E Vicuña aveva scelto l’esilio all’inizio degli anni ’70. Si trovava a Londra quando il violento colpo di stato militare contro l’ex presidente cileno Salvador Allende l’ha costretta a non tornare. Da quel momento, il senso di provvisorietà che già accompagnava le sue creazioni si è acuito e con esso il desiderio di preservare la storia e la cultura del proprio Paese, a cui ha affiancato tematiche sempre più urgenti come l’ecologia, il senso di comunità e il bisogno di giustizia sociale.
Perdersi tra le sue lunghe colonne di garze colorate, farsi accarezzare dalle sue soffici funi di lana o restare impigliati tra le sue cordicelle come particelle erranti è per lo spettatore un cammino iniziatico, un percorso che va dalle origini al futuro, e viceversa, passando sempre per il sé.
Ricordo, come se fosse oggi, il meraviglioso girotondo di liane in lana grezza rossa che, simili a rosari infuocati, dopo essere state “battezzate” nelle feconde e mitiche acque del Mar Egeo erano state appese al soffitto della 14° Documenta ad Atene.

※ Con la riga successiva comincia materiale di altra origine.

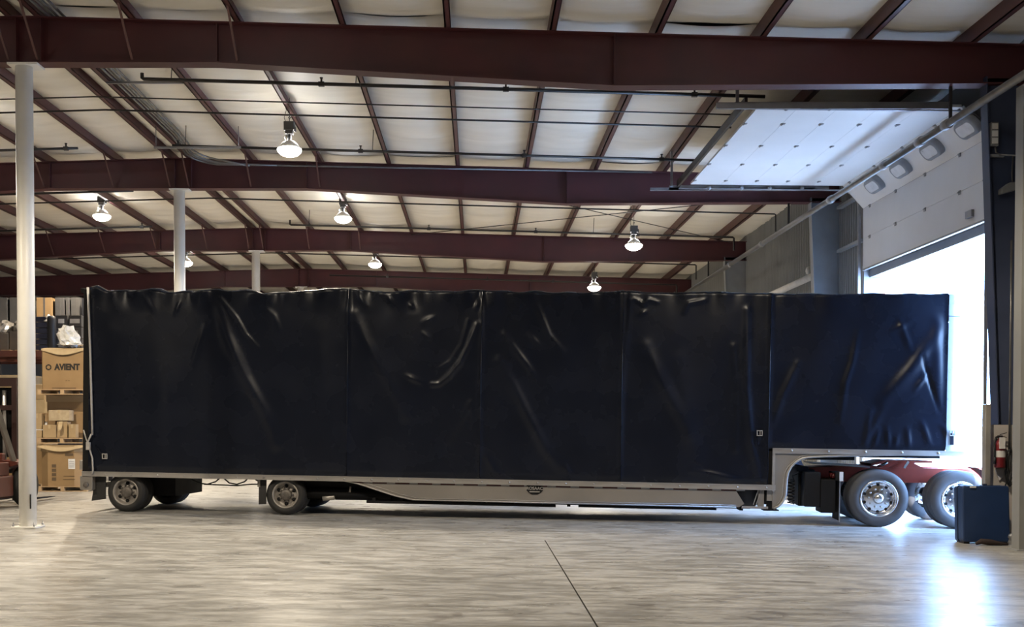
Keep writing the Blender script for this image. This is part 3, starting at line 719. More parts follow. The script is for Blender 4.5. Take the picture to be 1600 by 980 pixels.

Era il 2017 e anche allora a colpirmi è stata l’intensa nota poetica di un lavoro che scavava nella difficile verità delle cose, porgendoti però la fune per la via di salvezza.

Un percorso di ricerca, quello di Cecilia Vicuña, coerente, caparbio e lungo ormai mezzo secolo, per il quale le è stato meritatamente conferito il Leone d’Oro alla carriera a questa edizione della Biennale e che prossimamente verrà celebrato, con un allestimento site-specific, anche alla Turbine Hall della Tate di Londra (dal 13 ottobre 2022 al 16 aprile 2023).